| name | feasibility-attack |
| description | Attack a proposal's feasibility before endorsing it: extract its binding requirements — resources, limits, permissions, dependencies, deadlines — and test each against known constraints. One hard infeasibility ends the endorsement. |
| license | MIT |
feasibility-attack
Trigger (observable): A novel proposal, plan, or idea is being evaluated or about to be endorsed, and it carries no cost, resource, or constraint check — enthusiasm and mechanism are present, arithmetic is not.
When NOT to activate: The proposal already includes a constraint-by-constraint feasibility case (then verify that case instead of rebuilding it); pure ideation where feasibility filtering was explicitly deferred; proposals already killed on other grounds.
Procedure
- Extract the proposal's binding requirements: budget, compute, headcount-time, API/rate limits, permissions, physical constraints, hard deadlines, and dependencies on parties who haven't agreed.

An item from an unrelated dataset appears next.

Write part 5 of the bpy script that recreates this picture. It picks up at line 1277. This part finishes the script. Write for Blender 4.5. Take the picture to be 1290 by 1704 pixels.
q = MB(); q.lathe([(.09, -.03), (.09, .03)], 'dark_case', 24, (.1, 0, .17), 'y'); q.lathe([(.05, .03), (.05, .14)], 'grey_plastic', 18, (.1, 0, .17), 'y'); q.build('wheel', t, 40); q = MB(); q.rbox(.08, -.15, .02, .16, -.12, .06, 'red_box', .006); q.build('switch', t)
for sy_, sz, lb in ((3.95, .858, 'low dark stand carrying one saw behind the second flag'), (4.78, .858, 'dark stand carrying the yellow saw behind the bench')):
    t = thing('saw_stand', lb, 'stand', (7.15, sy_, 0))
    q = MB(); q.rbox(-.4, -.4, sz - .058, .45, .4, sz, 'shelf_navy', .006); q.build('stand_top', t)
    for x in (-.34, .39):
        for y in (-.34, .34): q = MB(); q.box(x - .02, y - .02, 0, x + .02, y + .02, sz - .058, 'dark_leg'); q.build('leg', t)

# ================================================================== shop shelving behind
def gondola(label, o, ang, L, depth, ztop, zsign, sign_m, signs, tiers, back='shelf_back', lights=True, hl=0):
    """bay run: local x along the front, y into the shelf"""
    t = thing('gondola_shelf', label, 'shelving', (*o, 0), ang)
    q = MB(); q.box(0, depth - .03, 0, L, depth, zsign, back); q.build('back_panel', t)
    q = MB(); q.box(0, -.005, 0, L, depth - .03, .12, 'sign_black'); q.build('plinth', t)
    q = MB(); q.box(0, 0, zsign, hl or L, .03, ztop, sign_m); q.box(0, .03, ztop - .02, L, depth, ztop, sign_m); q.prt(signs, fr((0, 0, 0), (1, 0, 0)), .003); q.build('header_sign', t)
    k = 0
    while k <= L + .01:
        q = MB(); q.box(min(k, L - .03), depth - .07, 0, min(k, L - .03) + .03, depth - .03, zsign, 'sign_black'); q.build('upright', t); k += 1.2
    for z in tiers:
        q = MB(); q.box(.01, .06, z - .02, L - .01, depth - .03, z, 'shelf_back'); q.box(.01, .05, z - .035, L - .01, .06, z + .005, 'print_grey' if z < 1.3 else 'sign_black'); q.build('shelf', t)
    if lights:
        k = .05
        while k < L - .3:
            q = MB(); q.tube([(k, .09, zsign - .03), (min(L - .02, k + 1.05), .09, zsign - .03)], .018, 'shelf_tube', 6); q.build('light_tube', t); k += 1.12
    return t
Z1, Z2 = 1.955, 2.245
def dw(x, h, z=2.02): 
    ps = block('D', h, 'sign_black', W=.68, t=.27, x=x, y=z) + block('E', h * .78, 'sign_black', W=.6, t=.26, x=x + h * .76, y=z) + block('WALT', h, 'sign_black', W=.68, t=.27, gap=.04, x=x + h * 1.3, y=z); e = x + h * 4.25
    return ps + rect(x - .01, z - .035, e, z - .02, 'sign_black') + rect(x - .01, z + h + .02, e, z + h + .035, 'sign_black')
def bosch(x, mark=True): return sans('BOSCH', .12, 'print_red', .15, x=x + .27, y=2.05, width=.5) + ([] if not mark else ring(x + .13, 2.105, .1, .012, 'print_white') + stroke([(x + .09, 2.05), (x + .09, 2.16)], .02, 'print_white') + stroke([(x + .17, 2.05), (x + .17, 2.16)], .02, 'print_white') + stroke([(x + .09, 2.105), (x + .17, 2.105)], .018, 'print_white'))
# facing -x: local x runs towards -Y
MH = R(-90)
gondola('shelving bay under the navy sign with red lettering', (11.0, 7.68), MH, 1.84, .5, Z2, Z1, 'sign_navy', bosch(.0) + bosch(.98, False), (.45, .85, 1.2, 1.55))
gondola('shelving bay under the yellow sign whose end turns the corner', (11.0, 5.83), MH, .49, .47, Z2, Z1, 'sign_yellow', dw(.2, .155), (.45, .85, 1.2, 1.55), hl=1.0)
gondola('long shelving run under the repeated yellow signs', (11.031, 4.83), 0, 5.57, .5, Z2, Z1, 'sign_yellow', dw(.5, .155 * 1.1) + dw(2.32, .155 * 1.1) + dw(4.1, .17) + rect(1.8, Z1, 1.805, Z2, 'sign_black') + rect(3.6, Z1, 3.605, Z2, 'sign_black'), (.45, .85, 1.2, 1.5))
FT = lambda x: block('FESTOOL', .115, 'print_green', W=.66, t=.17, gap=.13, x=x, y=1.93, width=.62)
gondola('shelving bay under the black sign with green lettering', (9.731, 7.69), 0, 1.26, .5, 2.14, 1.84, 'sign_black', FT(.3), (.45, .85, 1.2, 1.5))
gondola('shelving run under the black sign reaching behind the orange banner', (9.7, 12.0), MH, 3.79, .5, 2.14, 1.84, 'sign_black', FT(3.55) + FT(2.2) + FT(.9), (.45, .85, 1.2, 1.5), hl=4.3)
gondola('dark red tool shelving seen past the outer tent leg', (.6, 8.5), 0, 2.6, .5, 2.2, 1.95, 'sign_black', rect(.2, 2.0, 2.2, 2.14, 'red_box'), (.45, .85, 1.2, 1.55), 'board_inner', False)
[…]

- For each requirement, test it against a known constraint with arithmetic or a citation — 'needs 40 req/s; the vendor caps at 10/s' — not vibes.
- Distinguish hard infeasibility (violates a limit that cannot move) from soft (expensive but purchasable). One hard hit ends the endorsement.
- For soft hits, state the price of relief (time, money, negotiation) so the proposer decides with the bill visible.
- Close constructively: the cheapest modification that restores feasibility, or a clean kill with the binding constraint named — never a defect list with no verdict.
Required output
A requirement-by-constraint table with pass / soft-hit (priced) / hard-hit (killing) results, ending in an explicit feasible / feasible-at-cost / infeasible verdict.
Verification
- Every hard kill cites a named constraint with arithmetic or a source; assumed constraints cannot carry hard kills.
- The output ends in an explicit feasible / feasible-at-cost / infeasible verdict that follows mechanically from the table.
- Net effect: every binding requirement is tested against a named constraint, and the verdict follows from the hits.
Known risk: Killing ideas on assumed constraints that were never checked ('the API probably caps at...'). Mitigation: each constraint must be cited or computed, or it's labeled assumed and can't carry a hard kill.
Max intended cost: ≤350 added output tokens; a few lookups to confirm claimed limits.
Evidence status: DESIGNED — specified from documented reasoning-failure modes; not yet executed as a packaged skill.
Lineage: Derived from a documented reasoning-failure mode — endorsing novel ideas on mechanism and enthusiasm without feasibility arithmetic — combined with two evidence-backed principles: close with an explicit verdict rather than an unranked defect list, and recognize when a constraint space is exhausted rather than continuing to search it.